Researchers have pegged the planet Saturn's rings' age at no more than 400 million years old, potentially answering a question that has boggled scientists for well over a century.
The study, led by physicist Sascha Kempf at the University of Colorado Boulder, US, said that it has delivered the strongest evidence yet that Saturn's rings are remarkably young, much younger than Saturn itself, which is about 4.5 billion years old.
The researchers arrived at this answer by studying tiny grains of rocky material washing through the Earth's solar system on an almost constant basis. In some cases, they said, this flux can leave behind a thin layer of dust on planetary bodies, including on the ice that makes up Saturn's rings.
In this study, Kempf and his colleagues set out to date these rings by studying how rapidly this layer of dust builds up.
"Think about the rings like the carpet in your house," Kempf said. "If you have a clean carpet laid out, you just have to wait. Dust will settle on your carpet. The same is true for the rings."
Terming the process "ardous", the team, from 2004 to 2017, used an instrument called the Cosmic Dust Analyzer aboard US's NASA's late Cassini spacecraft to analyse specks of dust flying around Saturn.
Based on calculations on the 163 grains collected over those 13 years, all of which had originated from beyond the planet's close neighbourhood, Saturn's rings have likely been gathering dust for only a few hundred million years.
The planet's rings, on the other hand, are new phenomena, the researchers said, arising, and potentially even disappearing, in what amounts to a blink of an eye in cosmic terms.
"We still don't know how these rings formed in the first place," said Kempf.
Today, scientists know that Saturn hosts seven rings comprised of countless chunks of ice, most no bigger than a boulder on Earth. Altogether, this ice weighs about half as much as Saturn's moon Mimas and stretches nearly 2.8 lakh kilometres from the planet's surface.
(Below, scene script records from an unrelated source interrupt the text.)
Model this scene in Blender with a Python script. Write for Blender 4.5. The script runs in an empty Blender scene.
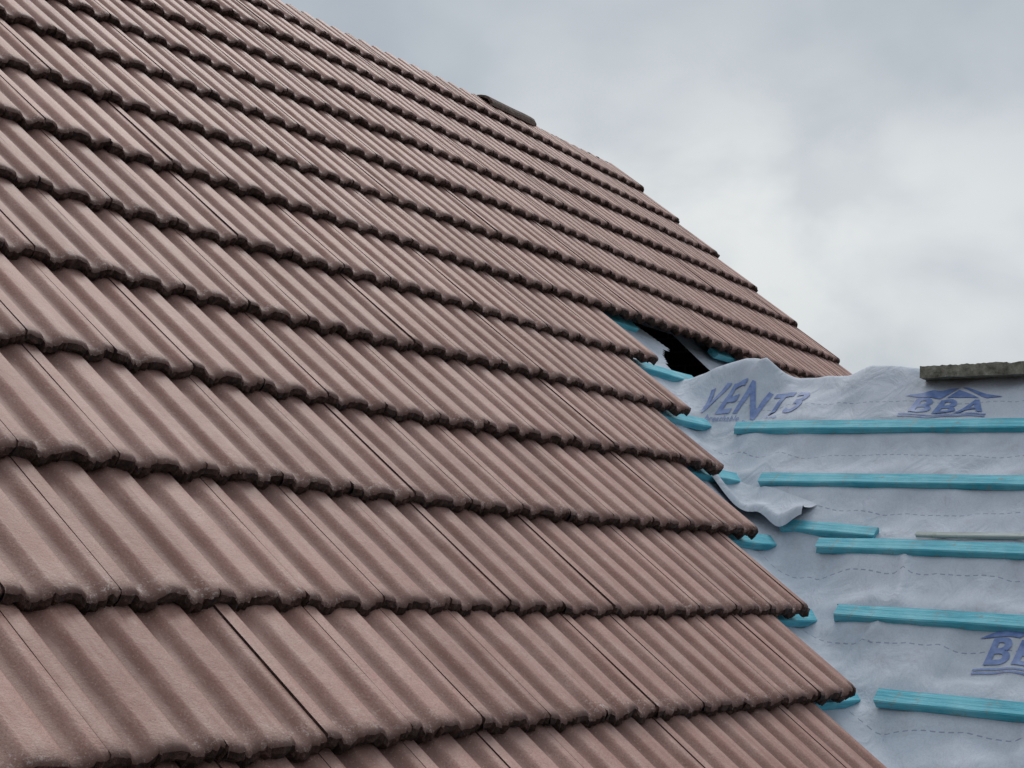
import bpy, bmesh, math, random
import numpy as np
from mathutils import Vector, Matrix, noise
random.seed(7); rng=np.random.default_rng(7)
S=bpy.context.scene
S.view_settings.view_transform='Standard'; S.view_settings.look='None'; S.view_settings.exposure=0
H=1.145; P=math.radians(40.7); SP,CP=math.sin(P),math.cos(P); TP=SP/CP
G=0.2755*H; S0=1.068*H                 # tile gauge, nose position of row 0
W=0.2; U0=1.374*H-8*W-0.2*7            # joint grid
RIDGE_S=4.33*H; VERGE=6.84*H; LEFT=-1.6
T2=0.8; XA=3.42*H; ZA=0.482*H+.035; XR=4.503*H+.045
ZR=ZA+T2*(XR-XA)
Q=math.atan(T2)
GROUND=-4.8
def rl(u,s,n=0.0): return (u, s*CP-n*SP, s*SP+n*CP)   # main roof local -> world
def rowS(k): return S0+G*k+(.030 if k<0 else 0)
# ---------------------------------------------------------------- materials
def newmat(name):
    m=bpy.data.materials.new(name); m.use_nodes=True
    nt=m.node_tree; b=nt.nodes['Principled BSDF']; return m,nt,b
def N(nt,t,**kw):
    n=nt.nodes.new(t)
    for k,v in kw.items():
        if k in n.inputs: n.inputs[k].default_value=v
        else: setattr(n,k,v)
    return n
def L(nt,a,b): nt.links.new(a,b)
def noise_n(nt,vec,scale,detail=4,rough=.6,dist=0):
    n=N(nt,'ShaderNodeTexNoise'); n.inputs['Scale'].default_value=scale; n.inputs['Detail'].default_value=detail
    n.inputs['Roughness'].default_value=rough; n.inputs['Distortion'].default_value=dist
    if vec is not None: L(nt,vec,n.inputs['Vector'])
    return n
def ramp(nt,fac,stops):
    r=N(nt,'ShaderNodeValToRGB'); e=r.color_ramp.elements
    while len(e)<len(stops): e.new(0.5)
    for i,(p,c) in enumerate(stops):
        e[i].position=p; e[i].color=c if len(c)==4 else (*c,1)
    L(nt,fac,r.inputs['Fac']); return r
def g(v): return (v,v,v,1)
def mix(nt,fac,a,b,mode='MIX'):
    m=N(nt,'ShaderNodeMix'); m.data_type='RGBA'; m.blend_type=mode
    if isinstance(fac,(int,float)): m.inputs[0].default_value=fac
    else: L(nt,fac,m.inputs[0])
    for i,x in ((6,a),(7,b)):
        if isinstance(x,tuple): m.inputs[i].default_value=x if len(x)==4 else (*x,1)
        else: L(nt,x,m.inputs[i])
    return m.outputs[2]
def mth(nt,op,a,b=None,c=None):
    m=N(nt,'ShaderNodeMath'); m.operation=op
    for i,x in enumerate((a,b,c)):
        if x is None: continue
        if isinstance(x,(int,float)): m.inputs[i].default_value=x
        else: L(nt,x,m.inputs[i])
    return m.outputs[0]
def bump(nt,b,h,strength,dist,prev=None):
    n=N(nt,'ShaderNodeBump'); n.inputs['Strength'].default_value=strength; n.inputs['Distance'].default_value=dist
    L(nt,h,n.inputs['Height'])
    if prev is not None: L(nt,prev,n.inputs['Normal'])
    L(nt,n.outputs[0],b.inputs['Normal']); return n.outputs[0]

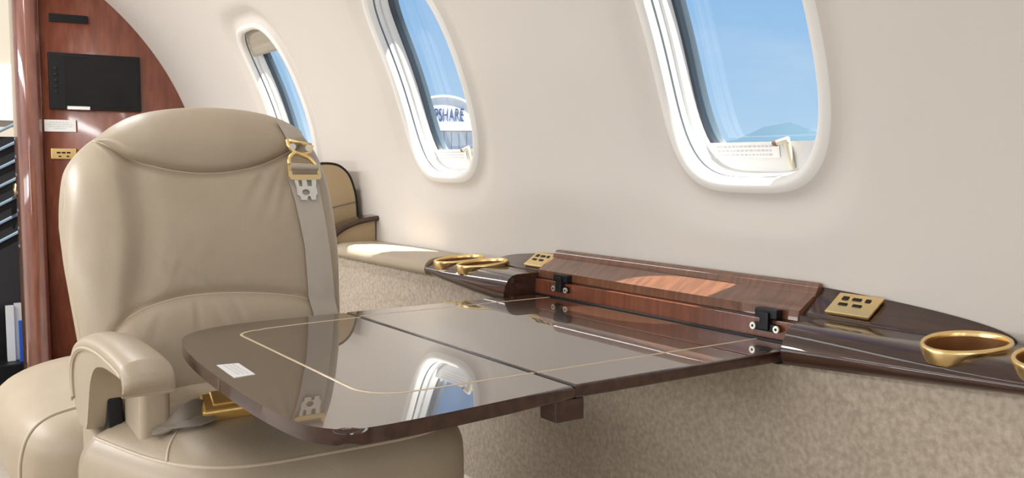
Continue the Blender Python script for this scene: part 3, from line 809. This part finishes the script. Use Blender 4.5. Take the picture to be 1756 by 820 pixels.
def top_pt(x, y0):
    y = y0; X = (x+1.350)/0.245; Y = (y-0.472)/0.260
    zz = max(0.0, 1-(abs(X)**6+abs(Y)**6)**(5/6))**0.2
    return Vector((x, plan_y(x, y), 0.440+0.094*zz+0.016*(1-X*X)*(1-Y*Y)))
sm = []
for k in range(19):
    f = k/18; x = -1.200-0.130*f; yy = 0.283+0.035*f+0.055*f*f
    X = (x+1.350)/0.245; yo = 0.47+(yy-0.47)/(1.0-0.30*max(0, min(1, (x+1.40)/0.27))); Y = (yo-0.472)/0.275
    zz = max(0.0, 1-(abs(X)**4.2+abs(Y)**4.2)**(5/4.2))**0.2
    sm.append(Vector((x, yy, 0.450+0.100*zz+0.013*(1-X*X)*(1-Y*Y)-0.0004)))
obj('cushion_seam', tube(sm, [0.0022-0.0012*k/18 for k in range(19)], n=6), 'piping', SEAT)
# base
bm = bmesh.new(); add_box(bm, -1.60, -1.17, 0.262, 0.70, 0.10, 0.40, bev=0.02, seg=3)
obj('seat_base', bm, 'leather', SEAT, autosmooth=40)
obj('pedestal', box(-1.55, -1.25, 0.34, 0.62, 0.0, 0.11, bev=0.01), 'black', SEAT, autosmooth=40)
# arm: hooked side frame with padded top
hook_o = [(-1.425, 0.533), (-1.462, 0.540), (-1.486, 0.565), (-1.493, 0.598), (-1.476, 0.628), (-1.430, 0.650), (-1.360, 0.664), (-1.280, 0.671), (-1.210, 0.6715), (-1.160, 0.670), (-1.130, 0.667)]
hook_i = [(-1.145, 0.657), (-1.200, 0.655), (-1.260, 0.651), (-1.315, 0.639), (-1.350, 0.615), (-1.370, 0.580), (-1.385, 0.550), (-1.400, 0.536)]
ho = [(p.x, p.y) for p in smooth_curve([(a, b, 0) for a, b in hook_o], 4)]; hi_ = [(p.x, p.y) for p in smooth_curve([(a, b, 0) for a, b in hook_i], 4)]
ARM = obj('armrest', prism(ho+hi_, lambda u, v, t: Vector((u, t, v)), 0.222, 0.272, bev=0.006, seg=3), 'leather', SEAT, autosmooth=50)
# pad: a strip laid over the outer curve
rows = []
po = [p for p in ho if p[0] <= -1.125]
po = ho[8:]
N = len(po)
for i, (x, z) in enumerate(po):
    a = Vector((po[min(i+1, N-1)][0]-po[max(i-1, 0)][0], 0, po[min(i+1, N-1)][1]-po[max(i-1, 0)][1])).normalized()
    n = Vector((-a.z, 0, a.x)); 
    th = 0.013 if i < N-3 else 0.012
    c = Vector((x, 0, z))
    ysec = [(0.219, -0.008), (0.217, 0.000), (0.219, 0.006), (0.226, 0.0115), (0.237, 0.0145), (0.252, 0.015), (0.266, 0.012), (0.274, 0.006), (0.277, -0.002), (0.274, -0.010)]
    rows.append([c + n*h*1.0 + Vector((0, y, 0)) for y, h in ysec])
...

The idea and the assumption which most 20th century scientists had that the rings likely formed at the same time as Saturn raised a few issues, namely that Saturn's rings are sparkling clean, Kempf said.
Observations suggest that these features are made up of roughly 98 per cent pure water ice by volume, with only a tiny amount of rocky matter.
"It's almost impossible to end up with something so clean," Kempf said.
The spacecraft Cassini first arrived at Saturn in 2004 and collected data until it purposefully crashed into the planet's atmosphere in 2017. The Cosmic Dust Analyzer, which was shaped a bit like a bucket, scooped up small particles as they whizzed by.